In sum, while there may well be a basis for the trial court to reduce or eliminate the
amount requested by defendants for case evaluation sanctions, the trial court has failed to
provide us with the rationale for its ruling and, therefore, the issue is unreviewable on the current
record. Accordingly, we remand the matter to the trial court. On remand, the trial court may
hold any hearing necessary to resolve this matter and may reiterate its original ruling on case
evaluation sanctions or modify it if the court comes to the conclusion that its original ruling was
in error. In any event, the trial court shall explain in detail on the record, or in a written opinion,
the basis for its ruling.
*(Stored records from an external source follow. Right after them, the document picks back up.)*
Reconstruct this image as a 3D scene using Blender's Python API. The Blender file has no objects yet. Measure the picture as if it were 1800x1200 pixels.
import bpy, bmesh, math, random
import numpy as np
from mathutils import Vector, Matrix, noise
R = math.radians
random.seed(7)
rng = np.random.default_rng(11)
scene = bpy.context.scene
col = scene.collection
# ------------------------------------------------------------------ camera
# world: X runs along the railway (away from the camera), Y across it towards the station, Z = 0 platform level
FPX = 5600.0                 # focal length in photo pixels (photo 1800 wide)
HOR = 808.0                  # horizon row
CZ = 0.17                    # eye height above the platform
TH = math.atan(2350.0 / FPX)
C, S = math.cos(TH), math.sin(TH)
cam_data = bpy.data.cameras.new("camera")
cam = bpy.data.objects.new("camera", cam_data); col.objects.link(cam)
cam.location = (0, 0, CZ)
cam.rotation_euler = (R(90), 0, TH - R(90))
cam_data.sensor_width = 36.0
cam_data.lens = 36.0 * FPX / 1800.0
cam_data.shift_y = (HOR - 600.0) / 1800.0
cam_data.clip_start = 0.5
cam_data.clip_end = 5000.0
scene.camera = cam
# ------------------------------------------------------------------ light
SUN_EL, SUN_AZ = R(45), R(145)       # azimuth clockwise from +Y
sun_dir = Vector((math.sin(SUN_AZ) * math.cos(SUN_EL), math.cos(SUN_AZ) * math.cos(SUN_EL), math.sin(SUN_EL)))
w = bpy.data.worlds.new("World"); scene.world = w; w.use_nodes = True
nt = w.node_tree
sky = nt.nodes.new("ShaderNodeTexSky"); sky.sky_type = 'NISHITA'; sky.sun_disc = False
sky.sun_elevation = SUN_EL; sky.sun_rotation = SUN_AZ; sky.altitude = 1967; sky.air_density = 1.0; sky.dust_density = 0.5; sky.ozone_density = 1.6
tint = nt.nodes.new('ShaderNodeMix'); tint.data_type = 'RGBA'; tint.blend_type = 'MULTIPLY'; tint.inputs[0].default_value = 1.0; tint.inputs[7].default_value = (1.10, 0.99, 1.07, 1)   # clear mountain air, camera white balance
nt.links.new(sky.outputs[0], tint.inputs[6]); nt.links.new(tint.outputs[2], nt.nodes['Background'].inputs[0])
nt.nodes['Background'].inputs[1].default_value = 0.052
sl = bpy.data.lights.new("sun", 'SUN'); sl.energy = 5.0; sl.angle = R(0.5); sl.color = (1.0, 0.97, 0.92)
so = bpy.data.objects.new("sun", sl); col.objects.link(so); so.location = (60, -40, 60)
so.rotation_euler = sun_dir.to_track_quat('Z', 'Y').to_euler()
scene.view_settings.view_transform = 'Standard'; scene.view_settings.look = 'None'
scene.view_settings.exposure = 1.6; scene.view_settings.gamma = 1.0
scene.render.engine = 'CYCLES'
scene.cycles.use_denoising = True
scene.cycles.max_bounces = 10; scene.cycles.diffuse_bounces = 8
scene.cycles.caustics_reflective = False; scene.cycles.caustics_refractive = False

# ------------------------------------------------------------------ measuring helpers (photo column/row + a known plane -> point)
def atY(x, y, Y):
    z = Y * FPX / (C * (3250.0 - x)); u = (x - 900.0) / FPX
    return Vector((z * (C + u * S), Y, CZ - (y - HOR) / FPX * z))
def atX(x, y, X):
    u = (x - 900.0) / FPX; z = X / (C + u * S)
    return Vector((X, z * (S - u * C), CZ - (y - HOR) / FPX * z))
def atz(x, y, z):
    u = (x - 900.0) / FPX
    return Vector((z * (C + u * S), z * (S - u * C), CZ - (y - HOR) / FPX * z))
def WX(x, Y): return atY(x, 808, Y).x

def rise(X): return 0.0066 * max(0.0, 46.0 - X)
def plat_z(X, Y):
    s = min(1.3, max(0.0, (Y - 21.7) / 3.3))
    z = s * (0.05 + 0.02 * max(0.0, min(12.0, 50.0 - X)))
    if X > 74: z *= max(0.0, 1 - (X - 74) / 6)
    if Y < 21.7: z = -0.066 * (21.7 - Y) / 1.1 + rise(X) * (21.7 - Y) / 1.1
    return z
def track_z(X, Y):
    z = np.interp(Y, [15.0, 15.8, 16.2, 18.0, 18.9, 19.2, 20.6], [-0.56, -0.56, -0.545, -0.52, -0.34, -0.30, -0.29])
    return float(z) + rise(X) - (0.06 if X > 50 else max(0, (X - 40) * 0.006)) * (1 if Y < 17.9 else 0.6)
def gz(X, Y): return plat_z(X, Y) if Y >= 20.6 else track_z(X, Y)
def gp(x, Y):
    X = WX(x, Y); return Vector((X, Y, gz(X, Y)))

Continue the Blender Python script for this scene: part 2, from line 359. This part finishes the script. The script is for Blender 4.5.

The trial court shall file with this Court any opinion and the transcript of
any hearing held on remand within forty-two days of the matter being remanded to the trial
court.
Affirmed in part and remanded in part for further proceedings consistent with this
opinion. We retain jurisdiction. Defendants may tax costs in Docket No. 254877 only. No costs
in Docket No. 256359, no party having prevailed in full.
/s/ William B. Murphy
/s/ David H. Sawyer
/s/ Patrick M. Meter
1
We also note that MCR 2.403(O)(11) authorizes the court to “refuse to award actual costs.” It
is unclear to us whether the court can, as was done here, award partial actual costs. The
language of the court rule would suggest that it may have to be all or nothing, and thus the trial
court’s ruling could not be upheld on this basis.